Now if they do anything with Ichiro other than bring him back, Zduriencik’s inability to effectively play the game of lying without lying is even more reason why he shouldn’t be a GM.

There are the typical GMs and ex-GMs who are treated as idiots by outsiders who haven’t the faintest idea of how difficult a job it truly is. Dayton Moore is great at building farm systems but has proven wanting in making trades and signing free agents. Jon Daniels isn’t that far away from being considered an idiot after trading Adrian Gonzalez for Adam Eaton and Akinori Otsuka. Ken Williams—who’s won a World Series—had to endure all sorts of absurd criticisms for his management style last winter and now has a team in first place. And like a professional wrestler whose ring persona alternates from “heel” to “face” depending on what the company needs and which feud would bring in the most pay-per-view purchases, Billy Beane has the Moneyball “genius” rhetoric attached to him again because some of the young players he acquired last winter are playing well and manager Bob Melvin has the Athletics performing five miles over their heads.

Again, in spite of the Moneyball strategy no longer existing in the form in which it was presented, Beane is serving as validation for numbers above all else, reality be damned.

Which is it? Are they geniuses? Are they idiots? Are they politicians? Are they people trying to do a job that’s become impossible to do without angering someone?

Do you know?

What makes it worse is the “someones” they’re angering are either using them for personal interests or don’t have the first clue as to what they’re talking about.

If Jeff Luhnow thought he’d be safe from their wrath—unleashed behind the safety and anonymity of computer screens—he learned pretty quickly that he wasn’t. The idea of, “they believe what I believe” didn’t protect him from the poisonous barbs and accusations of betrayal from the everyday readers of Fangraphs when he chose to make Brett Myers his closer. Even the paper thin-skinned armchairiest of armchair experts, Keith Law, to whom Luhnow supposedly offered a job (although I don’t really believe he did) went after his would-be boss questioning the decision.

It’s easy to criticize when not responsible for the organization; when there’s no accountability and one has the option of never admitting they’re wrong about anything as a means to bolster credibility. This, in reality, does nothing other than display one’s weaknesses and lack of confidence. It’s no badge of honor to never make a mistake.

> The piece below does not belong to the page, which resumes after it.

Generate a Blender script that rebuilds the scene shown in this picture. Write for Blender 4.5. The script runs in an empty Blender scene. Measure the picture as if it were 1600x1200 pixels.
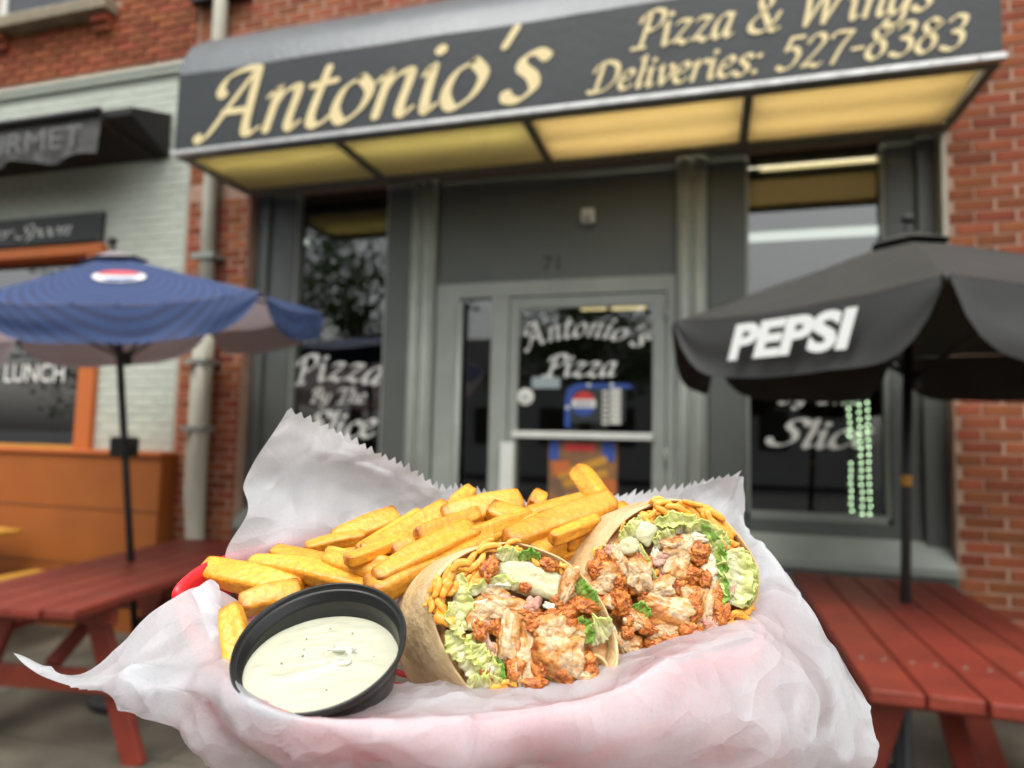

It’s the easiest thing in the world to be the “I’d do” guy. I’d do this. I’d do that. But would they “do” what they say they’d do? Or would they want to quit after one day? After one negative column from a former friend? After understanding that being a GM isn’t about making trades, signing players and being a hero, but about drudgery and having to use ambiguous phrasing to keep from saying anything at all?

Do you think a GM or an inside baseball person wants to hear criticisms from the likes of Joe Sheehan? From Law? From Joel Sherman? Could these media experts handle the job and the savagery to which a GM in today’s game is subjected every…single…day? They’d curl into the fetal position and cry.

I’d never, ever last more than a week as a GM because: A) I don’t have the patience to answer ridiculous and repetitive questions from reporters; B) I can’t play the game of giving nuggets that I know are lies or exaggerations to media outlets and bloggers in order to maintain a solid relationship with them and exchange splashy headlines for the stuff I want out there for my own benefit; and C) I’m incapable of placating an owner or boss to the degree where I lose credibility.

Whichever one Zduriencik is doing is grounds for a change.

There comes a time when enough’s enough and this Ichiro nonsense, to me, is it.